Go ahead and pick the baby Jesus up and see the salvation that God has prepared for you.
!
The Redeemer Comes To Be Redeemed
            According to the Law of God given through the prophet Moses, forty days after giving birth the mother and newborn child were required to go to the temple.
There she was required to present a yearling lamb and a dove as a burnt offering so that she would be purified from the bloody process of giving birth where life-giving blood is spilled.
Mary and Joseph, because they were poor, offered a pair of doves or two young pigeons.
Jesus, as the first-born child, also had to be consecrated to the Lord and redeemed back from the Lord.
The Redeemer had to be redeemed.
To understand this we have to remember when the Lord struck down all the first-born children of Egypt.
From that time on the Lord claimed all first-born children as His own.
To take them back from the Lord, parents were required to pay five shekels, a shekel equaled about a days wage.
As Mary, Joseph and Jesus were fulfilling the Law at the temple Simeon spotted the infant Jesus.
!
Simeon
            We do not know a great deal about Simeon, so far as the details of his past life are concerned.
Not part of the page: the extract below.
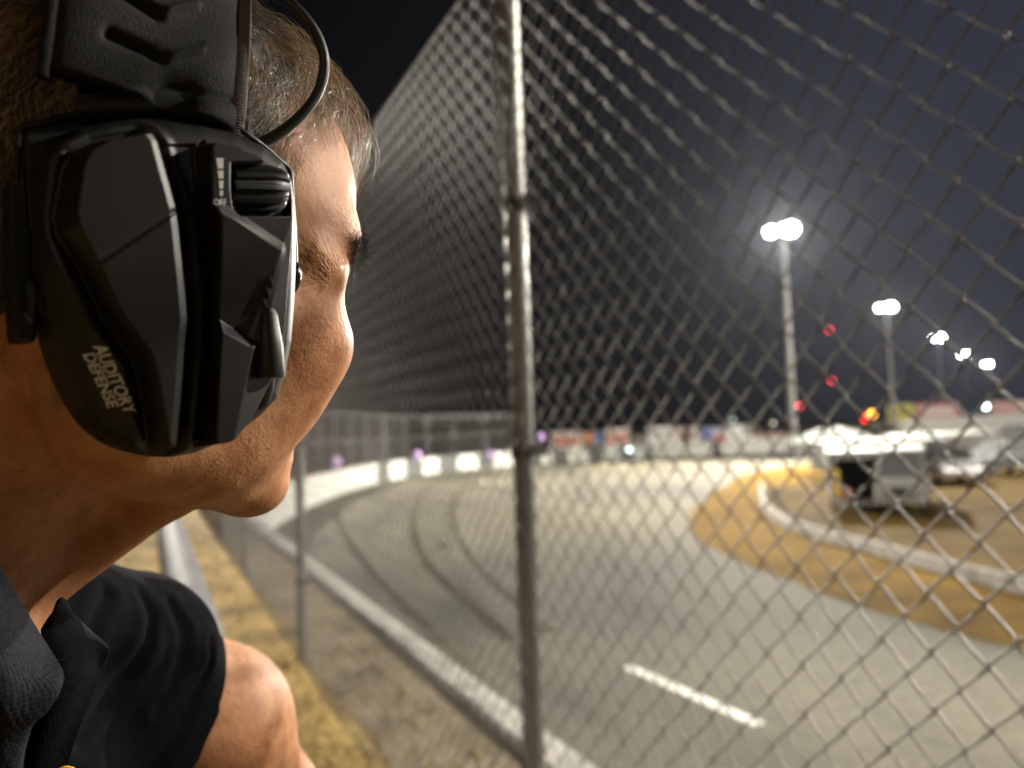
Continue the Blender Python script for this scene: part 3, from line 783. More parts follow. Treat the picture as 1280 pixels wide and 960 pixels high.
def scalp(h):
    nape = h[:, 2] > np.interp(h[:, 0], [-.11, -.06, -.03, .0, .03], [-.075, -.06, -.03, -.0, .02])
    return (h[:, 0] < hairline(h[:, 2])-.005*(h[:, 2] < .085)+rng.normal(size=len(h))*.0025) & nape & (h[:, 1] > -.085)
A = grow(30000, scalp, length=.032, seed=3, lift=.007)
def clump(A, per, amt, seed):
    g = np.random.default_rng(seed); n = len(A); gi = g.choice(n, max(4, n//per), replace=False); R = A[:, 0]; best = np.empty(n, int)
    for c in np.array_split(np.arange(n), max(1, n//2000)):
        best[c] = gi[((R[c][:, None]-R[gi][None])**2).sum(2).argmin(1)]
    f = np.linspace(0, 1, A.shape[1])[None, :, None]**1.2*amt*(.5+.5*g.random((n, 1, 1)))
    return A+(A[best]-A)*f, best
A, bA = clump(A, 34, .95, 21)
SHA = np.clip(np.random.default_rng(22).random(len(A))[bA]**2.2*.75+.35*rng.random(len(A))**2, 0, 1)
hair = strands('hair', c2w(A.reshape(-1, 3)).reshape(A.shape), .000095, HAIRM, person, shades=SHA)
# the dense under layer of hair next to the scalp
bv = np.empty(len(body_me.vertices)*3, np.float32); body_me.vertices.foreach_get('co', bv); bv = w2c(bv.reshape(-1, 3))
bf = np.empty(len(body_me.polygons)*4, np.int32); body_me.polygons.foreach_get('vertices', bf); bf = bf.reshape(-1, 4)
hv = c2h(bv); inh = (hv[:, 0] < hairline(hv[:, 2])-.013+.002*np.sin(hv[:, 2]*900)) & (hv[:, 2] > np.interp(hv[:, 0], [-.11, -.06, -.03, .0, .03], [-.07, -.055, -.025, .005, .025]))
fk = bf[inh[bf].all(1)]; us = np.zeros(len(bv), bool); us[fk.ravel()] = True; ix = np.cumsum(us)-1
cv = bv[us]; cg = grad(body_sdf, cv)
cv = cv+cg*(.0016+.0012*rng.random(len(cv)))[:, None]
UNDER = mat('hair_under_layer', (.012, .007, .004), .6, bump=.9, bscale=700, bdist=.002, stretch=(1, 1, .25))
link('under_layer', mesh_from('under_layer', c2w(cv), ix[fk].astype(np.int32), True), UNDER, hair)
# front quiff falling over the forehead and the sparse grey temple
def quiff(h): return (h[:, 2] > .098) & (h[:, 0] > .035) & (h[:, 0] < hairline(h[:, 2])+.004)
B_ = grow(6000, quiff, length=.054, seed=5, lift=.0135, frizz=.0020, steps=14)
B_, bB = clump(B_, 40, .9, 23)
strands('fringe', c2w(B_.reshape(-1, 3)).reshape(B_.shape), .00010, HAIRM, hair)
TEMPM = hair_material('greying_hair', (.26, .18, .12), (.75, .62, .48))
def temple(h): return (h[:, 2] > .03) & (h[:, 2] < .092) & (h[:, 0] > hairline(h[:, 2])-.022) & (h[:, 0] < hairline(h[:, 2])+.007*rng.random(len(h))) & (h[:, 1] > 0)
Cc = grow(2600, temple, length=.018, seed=8, lift=.004)
strands('temple_hair', c2w(Cc.reshape(-1, 3)).reshape(Cc.shape), .00006, TEMPM, hair)
# eyebrow
g = np.random.default_rng(11); n = 1300
s = 1-.75*g.random(n)**1.5; b0 = np.stack([np.interp(s, [0, .5, 1], [.093, .088, .074]), np.interp(s, [0, .5, 1], [.020, .036, .052]), np.interp(s, [0, .5, 1], [.036, .039, .031])], 1)+g.normal(size=(n, 3))*.0022
P = h2c(b0)
for _ in range(6): P, N = project(body_sdf, P)
q = P.copy(); path = [q.copy()]
D = (np.stack([.25+0*s, .85+.0*s, -.12+0*s], 1)+g.normal(size=(n, 3))*.35) @ HB
L = .0045+.0045*g.random(n)
for i in range(1, 7):
    gN = grad(body_sdf, q); t = D-gN*(D*gN).sum(1)[:, None]*.8; t /= np.linalg.norm(t, axis=1)[:, None]
    q = q+(t+gN*(.44-.08*i))*(L/6)[:, None]; q = q+g.normal(size=q.shape)*.0003; path.append(q.copy())
path = np.stack(path, 1); strands('eyebrow', c2w(path.reshape(-1, 3)).reshape(path.shape), .00012, hair_material('brow_hair', (.004, .003, .002), (.035, .022, .014)), person)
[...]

All we know for certain about Simeon is that he was a native of Jerusalem.
He was a man, evidently, well advanced for His years; a patriarchal man; a man who had lived according to high principles.
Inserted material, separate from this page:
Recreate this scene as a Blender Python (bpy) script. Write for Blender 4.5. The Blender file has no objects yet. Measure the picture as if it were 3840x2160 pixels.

He was honest, truthful and dealt fairly with his fellow man.
Simeon was a religious man.
He didn’t just practice the forms of religion; he was truly devout.
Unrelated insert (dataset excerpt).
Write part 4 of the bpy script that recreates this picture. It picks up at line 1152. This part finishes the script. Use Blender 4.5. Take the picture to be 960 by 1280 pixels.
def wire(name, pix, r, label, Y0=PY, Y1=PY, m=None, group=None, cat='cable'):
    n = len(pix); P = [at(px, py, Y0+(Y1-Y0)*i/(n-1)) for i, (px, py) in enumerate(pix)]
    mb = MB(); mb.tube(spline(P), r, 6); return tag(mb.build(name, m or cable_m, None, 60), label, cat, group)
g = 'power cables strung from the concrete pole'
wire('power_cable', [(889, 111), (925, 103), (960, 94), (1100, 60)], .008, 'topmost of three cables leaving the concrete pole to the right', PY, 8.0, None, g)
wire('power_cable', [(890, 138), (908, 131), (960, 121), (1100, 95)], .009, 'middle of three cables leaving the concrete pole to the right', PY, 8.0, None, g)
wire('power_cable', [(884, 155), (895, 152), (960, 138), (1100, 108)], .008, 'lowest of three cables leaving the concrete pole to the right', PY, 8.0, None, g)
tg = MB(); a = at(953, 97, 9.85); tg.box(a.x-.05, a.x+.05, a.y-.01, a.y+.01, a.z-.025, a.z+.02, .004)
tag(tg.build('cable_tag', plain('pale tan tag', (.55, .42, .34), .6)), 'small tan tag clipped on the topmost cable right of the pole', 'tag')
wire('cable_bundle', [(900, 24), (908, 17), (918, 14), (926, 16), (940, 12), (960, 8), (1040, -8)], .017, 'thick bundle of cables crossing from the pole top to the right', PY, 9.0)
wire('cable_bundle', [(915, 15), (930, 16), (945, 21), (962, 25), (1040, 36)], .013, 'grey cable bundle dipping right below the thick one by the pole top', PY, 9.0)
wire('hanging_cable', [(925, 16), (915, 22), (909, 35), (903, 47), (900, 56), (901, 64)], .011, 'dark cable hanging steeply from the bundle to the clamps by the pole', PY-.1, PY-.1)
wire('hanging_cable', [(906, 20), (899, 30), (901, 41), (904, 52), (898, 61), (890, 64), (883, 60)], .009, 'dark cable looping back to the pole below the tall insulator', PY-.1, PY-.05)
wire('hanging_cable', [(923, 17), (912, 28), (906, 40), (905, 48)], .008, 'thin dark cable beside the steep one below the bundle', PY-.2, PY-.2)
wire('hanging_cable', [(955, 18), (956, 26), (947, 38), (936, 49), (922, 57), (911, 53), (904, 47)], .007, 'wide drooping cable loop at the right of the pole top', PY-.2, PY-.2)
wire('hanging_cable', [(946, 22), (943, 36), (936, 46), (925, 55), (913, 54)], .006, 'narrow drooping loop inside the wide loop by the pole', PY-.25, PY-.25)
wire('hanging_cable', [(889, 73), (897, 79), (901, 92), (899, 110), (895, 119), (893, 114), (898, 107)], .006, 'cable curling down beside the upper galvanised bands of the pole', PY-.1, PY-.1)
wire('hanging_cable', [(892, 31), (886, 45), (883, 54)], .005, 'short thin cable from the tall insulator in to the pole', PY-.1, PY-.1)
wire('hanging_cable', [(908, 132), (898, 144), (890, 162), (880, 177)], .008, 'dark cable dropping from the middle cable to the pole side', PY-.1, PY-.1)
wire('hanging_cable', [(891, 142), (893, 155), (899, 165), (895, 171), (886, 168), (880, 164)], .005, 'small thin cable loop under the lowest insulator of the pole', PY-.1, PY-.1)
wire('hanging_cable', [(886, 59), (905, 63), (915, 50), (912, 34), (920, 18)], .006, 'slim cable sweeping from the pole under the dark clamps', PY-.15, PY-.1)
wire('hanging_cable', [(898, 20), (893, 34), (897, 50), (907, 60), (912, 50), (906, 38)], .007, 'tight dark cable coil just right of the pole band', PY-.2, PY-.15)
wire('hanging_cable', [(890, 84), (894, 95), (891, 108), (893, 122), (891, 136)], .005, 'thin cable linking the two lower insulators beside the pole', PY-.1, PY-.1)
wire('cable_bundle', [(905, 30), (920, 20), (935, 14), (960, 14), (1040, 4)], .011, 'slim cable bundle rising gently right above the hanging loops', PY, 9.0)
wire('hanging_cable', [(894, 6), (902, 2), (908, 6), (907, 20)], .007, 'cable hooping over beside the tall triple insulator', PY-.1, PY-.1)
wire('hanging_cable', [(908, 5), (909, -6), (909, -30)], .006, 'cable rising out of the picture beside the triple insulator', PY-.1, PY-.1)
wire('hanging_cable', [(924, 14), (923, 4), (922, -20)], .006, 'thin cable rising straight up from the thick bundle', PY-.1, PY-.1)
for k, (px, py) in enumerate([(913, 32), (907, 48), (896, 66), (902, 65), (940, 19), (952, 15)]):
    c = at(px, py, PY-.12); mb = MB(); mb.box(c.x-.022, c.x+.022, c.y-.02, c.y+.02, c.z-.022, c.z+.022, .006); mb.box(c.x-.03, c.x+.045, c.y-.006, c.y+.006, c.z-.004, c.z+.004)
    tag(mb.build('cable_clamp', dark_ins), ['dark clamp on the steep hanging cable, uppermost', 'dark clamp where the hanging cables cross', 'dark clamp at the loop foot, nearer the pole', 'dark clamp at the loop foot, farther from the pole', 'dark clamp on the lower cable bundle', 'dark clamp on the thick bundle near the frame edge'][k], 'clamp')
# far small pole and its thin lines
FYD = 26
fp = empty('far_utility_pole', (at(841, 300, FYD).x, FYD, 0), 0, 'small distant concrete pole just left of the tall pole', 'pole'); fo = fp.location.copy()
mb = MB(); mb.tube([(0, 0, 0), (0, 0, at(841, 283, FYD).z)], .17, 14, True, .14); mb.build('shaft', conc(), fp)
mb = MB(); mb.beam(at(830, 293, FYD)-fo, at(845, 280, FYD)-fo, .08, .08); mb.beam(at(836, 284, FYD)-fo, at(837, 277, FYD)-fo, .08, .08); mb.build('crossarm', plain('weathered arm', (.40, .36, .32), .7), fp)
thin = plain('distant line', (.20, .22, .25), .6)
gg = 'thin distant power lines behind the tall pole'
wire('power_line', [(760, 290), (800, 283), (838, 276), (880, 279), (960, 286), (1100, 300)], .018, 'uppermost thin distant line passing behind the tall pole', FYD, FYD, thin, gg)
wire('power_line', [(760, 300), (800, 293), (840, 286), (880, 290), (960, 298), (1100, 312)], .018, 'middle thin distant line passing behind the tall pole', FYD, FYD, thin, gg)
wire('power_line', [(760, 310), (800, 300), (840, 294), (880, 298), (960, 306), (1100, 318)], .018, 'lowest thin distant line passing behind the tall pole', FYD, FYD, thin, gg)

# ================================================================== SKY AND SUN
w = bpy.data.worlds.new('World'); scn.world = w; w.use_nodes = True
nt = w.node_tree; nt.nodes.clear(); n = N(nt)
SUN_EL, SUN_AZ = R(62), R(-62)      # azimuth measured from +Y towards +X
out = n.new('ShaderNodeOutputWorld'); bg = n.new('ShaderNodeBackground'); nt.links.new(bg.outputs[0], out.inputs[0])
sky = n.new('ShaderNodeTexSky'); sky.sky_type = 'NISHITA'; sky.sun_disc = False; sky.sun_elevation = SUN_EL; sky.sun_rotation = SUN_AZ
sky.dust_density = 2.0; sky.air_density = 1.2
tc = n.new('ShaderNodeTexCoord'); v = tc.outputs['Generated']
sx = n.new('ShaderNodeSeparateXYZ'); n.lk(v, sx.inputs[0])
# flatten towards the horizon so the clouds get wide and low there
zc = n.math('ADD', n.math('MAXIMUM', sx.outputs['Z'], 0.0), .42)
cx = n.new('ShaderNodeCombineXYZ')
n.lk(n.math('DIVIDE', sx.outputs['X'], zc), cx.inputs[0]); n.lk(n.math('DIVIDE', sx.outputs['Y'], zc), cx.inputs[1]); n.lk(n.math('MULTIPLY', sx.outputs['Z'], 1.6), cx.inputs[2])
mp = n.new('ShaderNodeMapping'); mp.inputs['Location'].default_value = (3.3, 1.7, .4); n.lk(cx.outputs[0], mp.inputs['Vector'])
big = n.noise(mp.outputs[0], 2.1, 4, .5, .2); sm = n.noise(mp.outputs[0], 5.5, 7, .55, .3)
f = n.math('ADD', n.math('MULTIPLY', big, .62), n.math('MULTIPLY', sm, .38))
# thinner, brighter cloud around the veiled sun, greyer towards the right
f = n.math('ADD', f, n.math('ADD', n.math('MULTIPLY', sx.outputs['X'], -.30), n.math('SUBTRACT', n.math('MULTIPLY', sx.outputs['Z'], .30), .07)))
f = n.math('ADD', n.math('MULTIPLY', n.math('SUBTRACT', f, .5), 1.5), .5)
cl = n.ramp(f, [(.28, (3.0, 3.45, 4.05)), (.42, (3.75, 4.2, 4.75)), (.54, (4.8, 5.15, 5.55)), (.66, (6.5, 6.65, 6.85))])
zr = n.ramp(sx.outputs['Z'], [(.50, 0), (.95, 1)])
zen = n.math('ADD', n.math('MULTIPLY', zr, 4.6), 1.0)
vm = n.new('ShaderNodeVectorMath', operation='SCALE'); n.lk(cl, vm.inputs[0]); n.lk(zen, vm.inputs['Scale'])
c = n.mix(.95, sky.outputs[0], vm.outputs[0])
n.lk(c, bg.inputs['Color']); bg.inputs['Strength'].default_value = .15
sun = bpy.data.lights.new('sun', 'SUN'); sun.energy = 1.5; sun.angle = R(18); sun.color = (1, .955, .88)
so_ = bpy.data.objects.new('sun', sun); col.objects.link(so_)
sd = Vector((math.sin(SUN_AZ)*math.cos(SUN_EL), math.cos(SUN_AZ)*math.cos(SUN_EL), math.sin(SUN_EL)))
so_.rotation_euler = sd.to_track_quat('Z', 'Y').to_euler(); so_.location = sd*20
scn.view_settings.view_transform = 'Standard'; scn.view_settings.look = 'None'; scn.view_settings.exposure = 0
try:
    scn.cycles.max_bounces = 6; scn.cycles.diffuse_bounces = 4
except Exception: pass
His heart was in his religion, and religion was in his heart.
He loved God and he loved God’s house.
He loved the worship services of God’s house.
Simeon was one of those people in Israel who knew, and cherished, God’s promise of sending a Redeemer.
He had not lost his faith because so many centuries had passed by without the promise having been fulfilled.
He was a justified child of God, made righteous in the eyes of God, because of his faith in the promised Savior.
Simeon was a man who was filled with the Holy Spirit of God.
He was led by the Spirit.
The Spirit, perhaps through the Scriptures, gave him the knowledge that the Savior was to be born in his lifetime.
That same Spirit told Him that He would see the Savior with his own eyes.
Simeon had a lot going for him.
He was faithful and devoted to God.
He was a good and honest man who loved God and his fellow man.
He was religious, worshiping regularly in the house of God.
He did all the things that you would expect a religious person to do.
And Simeon was led by the Spirit of God.
Simeon had a lot going for him.
In spite of it all he never lost his focus of the most important thing, seeing his Savior, knowing his Savior and embracing his Savior in his heart and in his arms.
He could have relied on his own piety and religiousness.
He could have counted on his own honesty and integrity for approval with God.
He could have focused his attention on his Spirit led and Spirit filled life.
But he did none of these things.
Rather, his attention was focused on the most important one, Jesus his Savior.
Without Jesus Simeon’s devotion to God, His good life, and being filled with the Spirit would mean absolutely nothing.
In Jesus Simeon embraced the salvation of His soul and his Redeemer.
!
Where is our Focus – Pick the Baby Up, He is Yours
            Within the week we have celebrated our Christmas services.
We have gathered, with rejoicing around the manger, which cradled the Christ child.
This is good and it says a lot.
But if this is all we have done it is not enough.
The Christ child had to be born and laid in a manger.
But if He has not been born and laid in our hearts His earthly birth means nothing.
It is a presumptuous question, especially when speaking to seasoned Christians, but it is important to ask whether Christ has been born in our hearts.
It is possible to get caught up in the outward forms of religion.
There are many formal routines and churchly practices.
Many of them are very attractive and keep us active.
With these churchly routines it is possible to leave Christ out, like passing by the manger without stopping.
Stop!
Stop and behold the baby Jesus.
Go ahead and pick the baby up.
By faith pick Jesus up in you arms and embrace Him.
He is your baby, given to you for your salvation.